Pour l’administration Bush, l’intervention armée est une option à ne pas écarter. Les Etats-Unis, comme leur allié Israël, par ailleurs puissance nucléaire, n’accepteront pas l’accès de l’Iran à la bombe atomique. Le vice-Président Dick Cheney a d’ailleurs averti de «conséquences sérieuses » si la situation venait à s’enliser davantage. Pourtant dès août 2005, le très néo conservateur ‘Projet pour un nouveau siècle américain’ (PNAC), l’un des think-tanks les plus influents à Washington, se montrait prudent à l'égard d'une éventuelle attaque américaine. En cause, les difficultés des forces anglo-américaines en Irak et l’instabilité générale au Moyen-Orient. La chaîne de télévision du Qatar Al-Jazeera n’a pas manqué d’observer que l’Iran se trouve « dans une bien meilleure position que celle de l’ancien président irakien Saddam Hussein et son gouvernement avant la guerre », en raison de l’impopularité croissante de George W. Bush et Tony Blair dans leurs pays respectifs.
En outre, la puissance militaire de l’Iran est bien plus significative que celle de l’armée irakienne. Malgré l’existence d'une majorité chiite au sein des deux pays, la comparaison Iran-Irak de Saddam s’arrête là. C’est pourquoi les Américains se voient contraints de négocier à la recherche d’un consensus diplomatique. Le temps n’est pas à la surenchère qui pourrait radicaliser l’opinion et faire basculer une région déjà fragile dans le chaos.
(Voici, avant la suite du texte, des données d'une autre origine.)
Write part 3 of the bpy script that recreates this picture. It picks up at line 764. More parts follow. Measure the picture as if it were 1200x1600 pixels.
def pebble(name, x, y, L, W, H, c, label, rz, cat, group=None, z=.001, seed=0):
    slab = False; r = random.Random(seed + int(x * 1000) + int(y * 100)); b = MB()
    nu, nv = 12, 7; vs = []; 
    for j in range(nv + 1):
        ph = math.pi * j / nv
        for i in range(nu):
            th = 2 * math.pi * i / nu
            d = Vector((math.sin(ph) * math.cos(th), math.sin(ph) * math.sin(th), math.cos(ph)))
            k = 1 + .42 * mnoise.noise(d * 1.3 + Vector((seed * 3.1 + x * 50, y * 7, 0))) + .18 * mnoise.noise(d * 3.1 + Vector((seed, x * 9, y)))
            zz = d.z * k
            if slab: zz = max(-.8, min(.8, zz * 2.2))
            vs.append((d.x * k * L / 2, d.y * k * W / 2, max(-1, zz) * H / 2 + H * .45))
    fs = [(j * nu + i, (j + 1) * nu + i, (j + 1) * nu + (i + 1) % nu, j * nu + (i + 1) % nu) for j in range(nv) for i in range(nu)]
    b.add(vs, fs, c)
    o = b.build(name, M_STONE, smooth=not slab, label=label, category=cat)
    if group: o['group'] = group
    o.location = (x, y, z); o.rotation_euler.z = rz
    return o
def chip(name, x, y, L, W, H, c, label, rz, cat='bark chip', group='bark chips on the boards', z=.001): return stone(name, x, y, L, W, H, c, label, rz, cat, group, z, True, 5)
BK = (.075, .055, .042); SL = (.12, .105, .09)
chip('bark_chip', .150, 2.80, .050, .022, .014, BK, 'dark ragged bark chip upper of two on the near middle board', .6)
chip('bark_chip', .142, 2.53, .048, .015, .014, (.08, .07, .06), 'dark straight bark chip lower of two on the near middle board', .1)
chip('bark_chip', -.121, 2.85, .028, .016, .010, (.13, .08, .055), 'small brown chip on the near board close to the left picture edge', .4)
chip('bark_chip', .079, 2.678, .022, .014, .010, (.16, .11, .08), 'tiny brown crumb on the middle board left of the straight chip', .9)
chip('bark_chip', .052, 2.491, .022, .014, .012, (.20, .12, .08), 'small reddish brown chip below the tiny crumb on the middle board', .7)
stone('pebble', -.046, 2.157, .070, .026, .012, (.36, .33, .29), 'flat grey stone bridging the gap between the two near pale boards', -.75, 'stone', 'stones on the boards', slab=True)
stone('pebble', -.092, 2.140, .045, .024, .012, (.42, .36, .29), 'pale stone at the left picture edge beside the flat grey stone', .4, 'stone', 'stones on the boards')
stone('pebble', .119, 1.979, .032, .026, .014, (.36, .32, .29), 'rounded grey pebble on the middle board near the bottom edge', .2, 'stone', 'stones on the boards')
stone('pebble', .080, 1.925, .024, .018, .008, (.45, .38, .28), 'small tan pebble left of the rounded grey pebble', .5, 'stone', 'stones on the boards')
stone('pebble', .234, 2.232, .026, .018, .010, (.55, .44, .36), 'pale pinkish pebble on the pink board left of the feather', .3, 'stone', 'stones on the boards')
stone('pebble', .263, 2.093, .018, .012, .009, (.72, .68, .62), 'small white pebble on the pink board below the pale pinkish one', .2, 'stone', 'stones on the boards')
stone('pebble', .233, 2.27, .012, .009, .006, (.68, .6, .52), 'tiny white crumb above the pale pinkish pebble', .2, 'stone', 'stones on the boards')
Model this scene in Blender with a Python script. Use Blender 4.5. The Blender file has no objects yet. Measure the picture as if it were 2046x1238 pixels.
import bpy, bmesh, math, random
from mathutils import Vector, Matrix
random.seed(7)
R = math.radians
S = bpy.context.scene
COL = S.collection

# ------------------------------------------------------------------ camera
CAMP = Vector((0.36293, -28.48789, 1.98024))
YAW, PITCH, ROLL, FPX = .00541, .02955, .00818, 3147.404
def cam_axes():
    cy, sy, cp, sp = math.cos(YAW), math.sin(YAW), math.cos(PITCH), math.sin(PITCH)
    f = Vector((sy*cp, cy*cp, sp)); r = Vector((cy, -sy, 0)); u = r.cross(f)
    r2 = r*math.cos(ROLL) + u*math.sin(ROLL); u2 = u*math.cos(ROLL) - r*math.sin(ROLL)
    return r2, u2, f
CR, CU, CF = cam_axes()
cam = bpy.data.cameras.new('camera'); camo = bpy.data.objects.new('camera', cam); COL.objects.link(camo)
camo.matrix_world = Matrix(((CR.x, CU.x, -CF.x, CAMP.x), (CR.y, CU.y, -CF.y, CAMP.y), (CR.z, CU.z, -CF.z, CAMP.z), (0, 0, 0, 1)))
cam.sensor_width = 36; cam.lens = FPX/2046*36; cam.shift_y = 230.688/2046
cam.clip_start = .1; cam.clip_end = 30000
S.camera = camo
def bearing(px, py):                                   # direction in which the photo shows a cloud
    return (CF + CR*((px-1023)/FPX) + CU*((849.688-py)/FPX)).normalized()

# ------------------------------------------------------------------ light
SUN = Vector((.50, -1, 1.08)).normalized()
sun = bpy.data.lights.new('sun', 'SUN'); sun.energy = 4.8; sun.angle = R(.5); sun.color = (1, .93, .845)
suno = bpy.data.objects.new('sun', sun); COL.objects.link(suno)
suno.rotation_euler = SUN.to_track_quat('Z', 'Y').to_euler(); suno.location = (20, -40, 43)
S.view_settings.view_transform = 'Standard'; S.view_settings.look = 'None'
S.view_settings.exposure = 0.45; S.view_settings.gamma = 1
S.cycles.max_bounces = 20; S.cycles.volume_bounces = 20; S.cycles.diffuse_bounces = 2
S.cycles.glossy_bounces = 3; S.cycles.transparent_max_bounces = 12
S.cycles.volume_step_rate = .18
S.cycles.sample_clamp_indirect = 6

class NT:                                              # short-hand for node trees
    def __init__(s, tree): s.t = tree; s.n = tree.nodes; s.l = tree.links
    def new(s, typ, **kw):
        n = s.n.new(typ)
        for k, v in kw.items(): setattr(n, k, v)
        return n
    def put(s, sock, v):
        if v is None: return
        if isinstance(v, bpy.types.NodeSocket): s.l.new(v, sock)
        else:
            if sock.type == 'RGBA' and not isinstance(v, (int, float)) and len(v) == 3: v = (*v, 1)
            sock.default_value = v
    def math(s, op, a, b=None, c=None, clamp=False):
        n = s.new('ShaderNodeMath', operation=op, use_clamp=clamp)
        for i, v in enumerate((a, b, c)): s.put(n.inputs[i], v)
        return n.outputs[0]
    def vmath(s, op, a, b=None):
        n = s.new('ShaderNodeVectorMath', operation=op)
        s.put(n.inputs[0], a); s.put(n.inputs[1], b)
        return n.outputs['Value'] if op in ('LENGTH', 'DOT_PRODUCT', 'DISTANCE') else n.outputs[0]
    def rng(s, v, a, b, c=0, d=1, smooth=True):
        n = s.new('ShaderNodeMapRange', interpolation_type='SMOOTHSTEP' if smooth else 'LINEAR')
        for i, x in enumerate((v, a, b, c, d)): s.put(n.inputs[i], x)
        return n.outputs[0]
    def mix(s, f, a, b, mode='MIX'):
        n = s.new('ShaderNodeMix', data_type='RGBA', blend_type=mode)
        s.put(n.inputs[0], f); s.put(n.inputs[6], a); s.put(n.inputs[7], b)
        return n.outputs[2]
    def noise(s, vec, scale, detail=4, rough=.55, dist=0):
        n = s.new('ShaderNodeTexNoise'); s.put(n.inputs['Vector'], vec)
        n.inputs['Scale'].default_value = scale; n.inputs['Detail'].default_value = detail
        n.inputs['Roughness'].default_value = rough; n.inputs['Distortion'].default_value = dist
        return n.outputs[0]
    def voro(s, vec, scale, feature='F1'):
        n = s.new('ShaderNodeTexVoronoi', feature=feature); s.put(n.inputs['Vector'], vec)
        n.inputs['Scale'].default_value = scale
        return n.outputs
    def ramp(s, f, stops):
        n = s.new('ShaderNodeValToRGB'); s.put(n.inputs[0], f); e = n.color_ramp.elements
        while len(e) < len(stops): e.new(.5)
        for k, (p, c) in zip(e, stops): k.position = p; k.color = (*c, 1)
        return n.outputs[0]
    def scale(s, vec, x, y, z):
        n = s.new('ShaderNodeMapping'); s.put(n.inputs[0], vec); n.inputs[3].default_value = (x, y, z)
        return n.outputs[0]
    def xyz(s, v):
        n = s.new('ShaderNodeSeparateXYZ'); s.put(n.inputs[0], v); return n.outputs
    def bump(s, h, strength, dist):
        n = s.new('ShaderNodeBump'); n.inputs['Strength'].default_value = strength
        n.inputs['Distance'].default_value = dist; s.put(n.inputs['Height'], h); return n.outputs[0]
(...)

Lors d’une rencontre avec la Chancelière allemande Angela Merkel en mai dernier, George W. Bush a par ailleurs déclaré que l’on visait « une solution diplomatique » à la crise.
L’union fait la force
L’emphase d'un renouveau de la théorie du « soft power » s'appuie sur des décisions symboliques, à l’instar de la réouverture des relations diplomatiques entre les Etats-Unis et la Libye. A son propos, Condoleeza Rice a déclaré qu’elle était « un important modèle et les nations autour du monde exigent un changement d’attitude de la part des régimes iranien et nord-coréen ». Washington soutient donc les efforts de médiation d'une Europe qui craint d’être la cible d’éventuels missiles et s’intéresse de très près aux ressources en gaz du sol iranien. Les intérêts occidentaux sont donc bel et bien convergents. L’administration Bush essaie ainsi de corriger ses erreurs et démontrer que des leçons ont été tirées du bourbier irakien. L’Europe s’affirme comme principal négociateur et y gagne à la fois en assurance et en unité. Face à l’urgence du problème, les Etats-Unis et l’Union européenne n’ont pas d’autre choix que celui d’agir main dans la main… Ne pas régler la question définitivement serait ridiculiser le pouvoir de la première puissance mondiale et ouvrir la voie à d’autres programmes irréguliers de part le monde. L’Occident s’apprête à décider en équilibriste. Des deux côtés, le vide.